Spears
2005, OngoingSizes range from 60 inches to 19 feet long.
“Sword into Ploughshares, Spears into Art”
Swords, slingshots, arrows and bows, shields and spears - these were the toys of my childhood. I made them myself and the adventure of making them was as exciting as actually playing with them. I remember walking around with a sword dangling down my hips and a slingshot in my back pocket, my hands gripping onto the spear, ready to hurl it an the next imaginary enemy. I was exploring my fascination with the notion of survival and letting my imagination conquer my anxieties about dying and killing. I used to shoot birds with slingshots and then nurse them back to health and set them free. Later I became a soldier in the Israeli army and was brought face to face with the real instruments of war. Now in my artistic exercise I play with ideas that float on the edge of life and death.
After the Six Dar War the Israeli artist Egael Tomarkin created an assemblage of confiscated weapons that he welded together. At the first glance it seems to be a protest against the war but later it seemed to me to be a commemoration rather than a denunciation. The disused guns reminded us of the process of death and killing. These mangled weapons which were the rifles that killed my brothers-in-arms were painful to look at.

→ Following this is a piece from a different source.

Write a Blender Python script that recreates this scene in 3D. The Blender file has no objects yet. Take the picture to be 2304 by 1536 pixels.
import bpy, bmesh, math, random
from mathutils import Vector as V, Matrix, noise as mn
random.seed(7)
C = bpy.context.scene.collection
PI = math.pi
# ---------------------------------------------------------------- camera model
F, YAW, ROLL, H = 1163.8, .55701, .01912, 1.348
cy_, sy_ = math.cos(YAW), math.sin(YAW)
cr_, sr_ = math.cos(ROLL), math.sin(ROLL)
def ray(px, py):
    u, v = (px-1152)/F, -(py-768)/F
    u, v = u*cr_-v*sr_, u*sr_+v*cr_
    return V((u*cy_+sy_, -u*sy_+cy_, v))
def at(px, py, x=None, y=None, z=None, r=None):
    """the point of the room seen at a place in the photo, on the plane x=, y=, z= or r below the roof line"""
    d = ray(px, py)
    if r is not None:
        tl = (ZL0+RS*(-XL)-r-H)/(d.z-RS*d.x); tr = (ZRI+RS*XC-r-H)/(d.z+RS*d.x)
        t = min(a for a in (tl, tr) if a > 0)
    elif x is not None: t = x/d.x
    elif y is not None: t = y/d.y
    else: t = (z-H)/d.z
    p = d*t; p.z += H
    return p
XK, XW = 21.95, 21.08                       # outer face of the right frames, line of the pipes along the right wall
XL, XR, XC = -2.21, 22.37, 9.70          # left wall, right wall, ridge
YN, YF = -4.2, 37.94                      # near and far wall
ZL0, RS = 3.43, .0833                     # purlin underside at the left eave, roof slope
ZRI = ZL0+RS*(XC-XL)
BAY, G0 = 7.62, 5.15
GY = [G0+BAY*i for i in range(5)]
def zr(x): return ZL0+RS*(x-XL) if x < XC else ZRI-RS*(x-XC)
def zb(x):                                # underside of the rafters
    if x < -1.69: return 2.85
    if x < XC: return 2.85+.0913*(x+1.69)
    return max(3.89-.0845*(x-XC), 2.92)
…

The spear, the hunting tool of our ancestors, is ominous, graceful, threatening, and beautiful. Its shape is fascinating, especially the way it tapers down to a point where something meets nothing. When making them in my studio I tried to defuse the spears of their potential danger, to abstract them down to form without purpose. I wanted to use the "kill" notion of them as a means of protest and a springboard for ideas. They have been frozen for good, their original purpose transcended as they become aesthetic objects.